The November book for one of my much-loved book clubs is, Of A Boy by Sonya Hartnett. I read the blurb months ago and had forgotten the premise. I was motivated to pick it up this week for two reasons, 1) the book was already selected so I didn’t have to try and find a book to read. 2) It’s a short book. Very short. 199 pages and just the right size for someone who was looking for a quick page-turner to get me off Netflix and back into my bookshelf.
Well. F#$%! Usually, when I do a book review I like to keep it positive. If I love the book then I rave about it and it’s easy to write all the great things about a book I love. If I don’t like the book all that much then I try to find a few positives and write about those. No use slamming an author and their work just because I didn’t love it. Someone else might love it and I don’t want to be the one to deter people from reading books, any books.
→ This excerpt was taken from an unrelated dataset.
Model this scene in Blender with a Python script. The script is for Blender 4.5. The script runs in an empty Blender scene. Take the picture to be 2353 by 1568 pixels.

Face to face I’ll tell a person how much I hated a book and why. Or maybe it was just ok but easily forgettable. I’ll recommend a book I love, and quite easily tell them what books not to bother with, based solely on my opinion, face to face.
Now here I am with a dilemma. I did not hate this book. In fact, the writing was beautiful and I could almost touch and taste the detailed settings. I had physical reactions to Of A Boy. Imagine that. Imagine knowing you wrote a book that made a person hold their breath for chapters at a time (an author’s dream). I found myself squirming with anxiety, constantly on the edge of my seat with where this short fiction was taking me.
When I arrived at page 198, I desperately hoped page 199 was going to round me up in a hug and give me a reprieve.
I don’t want to spoil the book because in its own strange way it carries insight and beauty, but face to face I would probably caution you with a major trigger warning.
It’s shocking.
It’s sad.
Mix those two things with children and it’s safe to say that this book is definitely not for everyone.
I am left wondering what the vibe at book club will be this month. I can only imagine, knowing how book clubs go, it will start with acknowledging the sadness, the beautiful writing, and perhaps someone will share a sad experience of their own. Then, as wine is poured and cheese is devoured, the topic will shift and the mood will lift. And all will be right in the world of book club.
So. Would I recommend this book? Yes. But in all honesty, I do not for the life of me know why. Maybe for the beautiful writing. Or maybe, selfishly, so I can have another person to debrief with, so I can empty my chest of the feelings I’ve been left with since finishing.
For such a short book, it sure packed a punch, straight to the gut, and has left me winded.